Cet espace public constitué de réseaux, qui facilite la circulation d’idées, d’opinions et de revendications, demeure cependant embryonnaire. «La fracture numérique étant encore très prononcée dans la région, les usagers d’Internet demeurent essentiellement des jeunes issus de milieux aisés, plus scolarisés que la moyenne des gens», note Julien Saada. En Tunisie, par exemple, le nombre d’utilisateurs d’Internet s’élevait à moins de trois millions de personnes en 2009, un taux de pénétration de 29 %, alors que le nombre d’abonnés se chiffrait à 300 000, soit 3 % environ de la population.
Les pays arabes partent de loin, dit Jean-François Lépine, rappelant que l’armée égyptienne, toujours aux commandes, contrôle le pays avec une main de fer depuis 60 ans. «Une des difficultés à surmonter pour la démocratie, c’est le morcellement des formations politiques progressistes, dont le nombre a explosé dans la foulée des révoltes populaires.» Le journaliste se dit toutefois optimiste. «Au Maroc et en Égypte, les deuxième et troisième partis en importance sont des partis libéraux modernes. En Tunisie, société la plus sécularisée du monde arabe, les perspectives de démocratisation semblent prometteuses en raison de l’élection d’une assemblée constituante formée de partis laïcs et islamistes modérés, apparemment ouverts au dialogue et au compromis.»
Djemila Benhabib abonde dans le même sens. «Les forces progressistes sont divisées et ont besoin du soutien de l’Occident, dit-elle. Mais je mets tous mes espoirs dans les groupes de femmes et de jeunes, ainsi que dans les syndicats, qui incarnent la seule alternative possible.»
La faiblesse des forces progressistes est une conséquence de la guerre froide, explique Vincent Romani. «Les régimes autoritaires qui ont accédé à l’indépendance dans les années 1950 et 1960 se sont fait prescrire par les pays occidentaux, les États-Unis en particulier, d’écraser les partis d’obédience socialiste, préférant pactiser avec les islamistes pour empêcher toute émergence d’une voie politique de gauche.»

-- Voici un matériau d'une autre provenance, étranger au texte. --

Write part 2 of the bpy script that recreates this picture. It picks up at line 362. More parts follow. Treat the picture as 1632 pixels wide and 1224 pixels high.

Aucun expert ne peut s’aventurer à prédire l’avenir, mais tous s’entendent sur une chose : l’image d’un monde arabe figé, fermé aux aspirations de liberté et de justice, a changé de manière radicale. «Le plus réjouissant avec le réveil arabe, dit Jean-François Lépine, c’est qu’il est suivi de près dans d’autres pays comme la Russie et le Congo. Là-bas, les gens disent : Si les Arabes ont réussi à se tenir debout, nous pouvons le faire nous aussi.»